# WHAT IS NEEDED
Extract, in full, the lines below, beginning at the first and ending with the line that contains "((10.92, 9.30, .763), 'tea". Pictures do not belong in the copy.

────

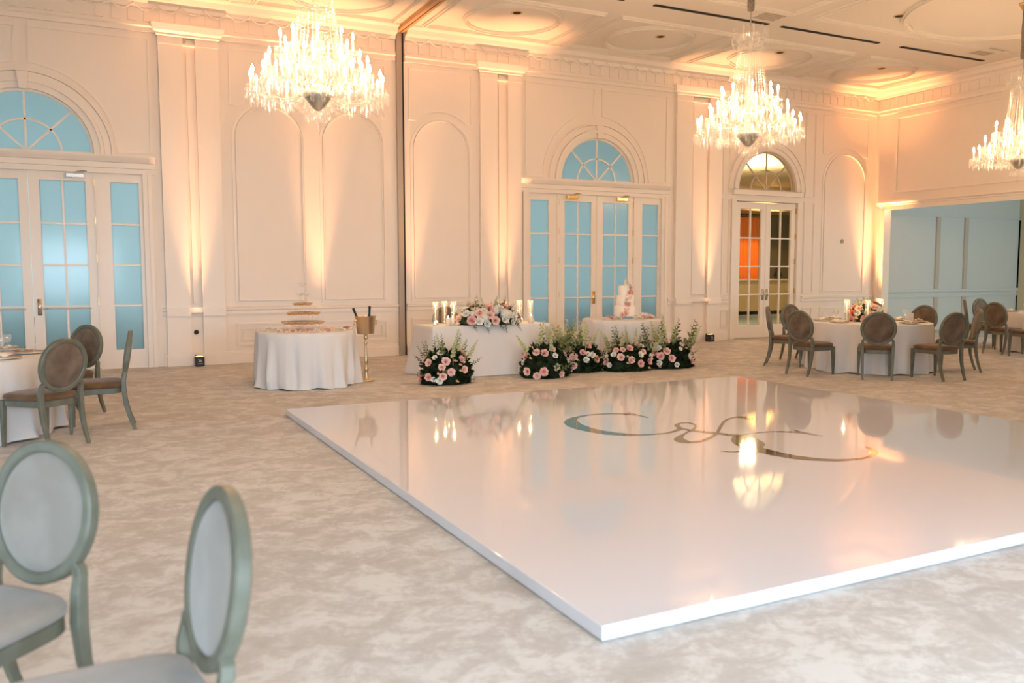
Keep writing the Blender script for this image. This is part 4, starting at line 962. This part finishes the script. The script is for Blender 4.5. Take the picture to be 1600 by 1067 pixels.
def pillar():
    t = thing('pillar_candle', '', 'candle')
    MB().lathe([(.001, 0), (.034, 0), (.034, .115), (.028, .12), (.001, .112)], 18).build('wax_pillar', WAX, t, True)
    MB().lathe([(.001, .112), (.006, .122), (.007, .130), (.001, .152)], 8).build('flame', FLAME, t, True); return t
pl = pillar()
for i, (l, lab) in enumerate((((4.84, 11.83, .763), 'short ivory pillar candle at the left front of the head table'), ((4.94, 11.90, .763), 'ivory pillar candle between tapers on the head table, right of its twin'), ((6.26, 11.85, .763), 'ivory pillar candle at the right front of the head table'))): place(pl, i > 0, l, 0, lab, 'pillar candles on the head table')
def votive():
    t = thing('tea_light', '', 'candle')
    MB().lathe([(.001, 0), (.028, 0), (.034, .06), (.032, .06), (.026, .006), (.001, .006)], 16).build('glass_cup', THIN, t, True)
    MB().lathe([(.001, .008), (.025, .008), (.027, .03), (.001, .03)], 12).build('wax', WAX, t); MB().lathe([(.001, .03), (.008, .04), (.009, .048), (.001, .068)], 8).build('flame', FLAME, t, True); return t
tl = votive()
for i, (l, lab) in enumerate((((4.66, 11.92, .763), 'tea light at the far left of the head table'), ((4.80, 12.2, .763), 'tea light behind the left pillar candles on the head table'), ((6.10, 11.93, .763), 'tea light in front of the right tapers on the head table'), ((6.30, 12.25, .763), 'tea light behind the right tapers on the head table'), ((6.42, 12.10, .763), 'tea light near the right end of the head table'),
    ((10.92, 9.30, .763), 'tea light glowing at the front of the right dining table'))): place(tl, i > 0, l, 0, lab, 'tea lights on the tables')

# ---------------------------------------------------------------- cake
CK = (8.30, 12.22)
t = thing('wedding_cake', 'white three tier cake with a cascade of pink sugar roses', 'cake', (*CK, .762))
MB().lathe([(.001, 0), (.19, 0), (.19, .012), (.12, .02), (.12, .04), (.20, .045), (.20, .055), (.001, .055)], 32).build('cake_stand', CLEAR if False else mat('pale_blue_stand', (.55, .68, .72), .2), t, 40)
for r, z0, h in ((.180, .055, .175), (.158, .23, .175), (.118, .405, .17)):
    MB().lathe([(.001, z0), (r, z0), (r, z0 + h - .012), (r - .012, z0 + h), (.001, z0 + h)], 40).build('cake_tier', ICING, t, 50)
cas = [(-.42, .10, .19), (-.34, .19, .175), (-.25, .27, .165), (-.30, .33, .165), (-.15, .38, .15), (.15, .46, .125), (.45, .53, .12), (.35, .59, .11), (.7, .60, .08), (-.7, .08, .2)]
vx = -PI / 2 - .55
for k, (a, z, r) in enumerate(cas):
    b = vx + a + .45; p = Vector((r * math.cos(b), r * math.sin(b), z)); e = Vector((math.cos(b), math.sin(b), .35 if z < .58 else 1.2)).to_track_quat('Z', 'Y').to_euler()
    inst(ROSE[k % 3] if k % 4 != 3 else WROSE[0], 'sugar_rose', t, p, (e.x, e.y, e.z), .042 if k % 2 else .05)
m = MB()
for s in (-1, 1): m.sweep([(s * .012, 0, .57), (s * .014, 0, .64), (s * .010, 0, .67)], [.016, .012, .008], sides=6); m.ball(.010, (s * .011, 0, .68), 5)
m.build('cake_topper', BRASS, t)
tag(MB().lathe([(.001, 0), (.06, .0), (.085, .008), (.084, .012), (.001, .006)], 24).build('dessert_plate', CHINA, None, True, (7.80, 12.05, .763)), 'small white plate at the left edge of the cake table', 'plate')
tag(MB().box(-.06, .06, -.045, .045, 0, .09).build('favour_box', ICING, None, False, (8.72, 12.28, .763), bevel=.004), 'small white box among blooms on the right of the cake', 'box')
for k, (x, y, w) in enumerate(((8.60, 12.12, 0), (8.78, 12.12, 1), (8.85, 12.25, 1), (8.68, 12.02, 0), (8.02, 12.02, 1), (7.94, 12.12, 0), (8.42, 11.95, 1))):
    o = bpy.data.objects.new('loose_rose', WROSE[0] if w else ROSE[k % 3]); COL.objects.link(o); o.location = (x, y, .797); o.scale = (.06,) * 3; o.rotation_euler = (.22, .1 * (k % 3), 0)
    tag(o, ('white' if w else 'pink') + ' loose bloom lying beside the cake on its table', 'rose', 'loose %s blooms on the cake table' % ('white' if w else 'pink'))

# ---------------------------------------------------------------- place settings
def plate():
    t = thing('dinner_plate', '', 'plate')
    MB().lathe([(.001, .002), (.09, .0), (.15, .014), (.152, .018), (.095, .006), (.001, .006)], 32).build('charger', CHINA, t, True); MB().lathe([(.145, .0145), (.152, .019), (.149, .021)], 32).build('gilt_rim', BRASS, t); return t
def napkin():
    m = MB(); n = 8
    for i in range(n + 1):
        u = i / n
        for j in range(5): v = j / 4 - .5; m.v.append((.20 * (u - .5), .11 * v * (1 - .35 * math.sin(PI * u)), .004 + .030 * math.cos(v * PI) * (.6 + .4 * math.cos(3 * u)) + .02 * math.sin(4 * u + v * 3) ** 2))
    for i in range(n):
        for j in range(4): m.f.append((i * 5 + j, i * 5 + j + 1, i * 5 + j + 6, i * 5 + j + 5))
    o = m.build('folded_napkin', NAPK, None, True); return tag(o, '', 'napkin')
def goblet():
    t = thing('water_goblet', '', 'glass')
    MB().lathe([(.001, 0), (.036, .001), (.034, .004), (.006, .010), (.005, .085), (.012, .095), (.034, .12), (.040, .155), (.036, .19), (.034, .19), (.038, .155), (.032, .122), (.001, .098)], 16).build('goblet_bowl', THIN, t, True)
    return t
pl_, nk_, gb_ = plate(), napkin(), goblet(); used = False
for (cx_, cy_), angs, wh in ((RT, (0, 45, 90, 135, 180, 225, 270, 315), 'right dining table'), (LT, (-45, 0, 45, 90), 'left dining table'), (FT, (180, 135, 225), 'far right table')):
    for a in angs:
        b = math.radians(a + 3); c = lambda r, da=0: (cx_ + r * math.cos(b + da), cy_ + r * math.sin(b + da), .763)
        place(pl_, used, c(.72), b, 'gilt rimmed white plate in a place setting on the ' + wh, 'plates on the ' + wh)
        p = c(.72); place(nk_, used, (p[0], p[1], p[2] + .017), b + PI / 2, 'folded white napkin on a plate of the ' + wh, 'napkins on the ' + wh)
        place(gb_, used, c(.55, .28), 0, 'clear stemmed goblet at a place setting of the ' + wh, 'goblets on the ' + wh); used = True
tag(MB().box(-.045, .045, -.045, .045, 0, .16).build('menu_holder', mat('honey_card', (.62, .47, .24), .5), None, False, (-.90, 9.85, .763), bevel=.01), 'honey coloured box cut by the left edge on the left table', 'box')
tag(MB().box(-.07, .07, -.003, .003, 0, .13).box(-.07, .07, -.003, .045, 0, .004).build('menu_card', NAPK, None, False, (11.95, 9.40, .763)), 'small white standing card at the right end of the right dining table', 'card')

────

# COMPLETED EXERCISE
Keep writing the Blender script for this image. This is part 4, starting at line 962. This part finishes the script. The script is for Blender 4.5. Take the picture to be 1600 by 1067 pixels.
def pillar():
    t = thing('pillar_candle', '', 'candle')
    MB().lathe([(.001, 0), (.034, 0), (.034, .115), (.028, .12), (.001, .112)], 18).build('wax_pillar', WAX, t, True)
    MB().lathe([(.001, .112), (.006, .122), (.007, .130), (.001, .152)], 8).build('flame', FLAME, t, True); return t
pl = pillar()
for i, (l, lab) in enumerate((((4.84, 11.83, .763), 'short ivory pillar candle at the left front of the head table'), ((4.94, 11.90, .763), 'ivory pillar candle between tapers on the head table, right of its twin'), ((6.26, 11.85, .763), 'ivory pillar candle at the right front of the head table'))): place(pl, i > 0, l, 0, lab, 'pillar candles on the head table')
def votive():
    t = thing('tea_light', '', 'candle')
    MB().lathe([(.001, 0), (.028, 0), (.034, .06), (.032, .06), (.026, .006), (.001, .006)], 16).build('glass_cup', THIN, t, True)
    MB().lathe([(.001, .008), (.025, .008), (.027, .03), (.001, .03)], 12).build('wax', WAX, t); MB().lathe([(.001, .03), (.008, .04), (.009, .048), (.001, .068)], 8).build('flame', FLAME, t, True); return t
tl = votive()
for i, (l, lab) in enumerate((((4.66, 11.92, .763), 'tea light at the far left of the head table'), ((4.80, 12.2, .763), 'tea light behind the left pillar candles on the head table'), ((6.10, 11.93, .763), 'tea light in front of the right tapers on the head table'), ((6.30, 12.25, .763), 'tea light behind the right tapers on the head table'), ((6.42, 12.10, .763), 'tea light near the right end of the head table'),
    ((10.92, 9.30, .763), 'tea light glowing at the front of the right dining table'))): place(tl, i > 0, l, 0, lab, 'tea lights on the tables')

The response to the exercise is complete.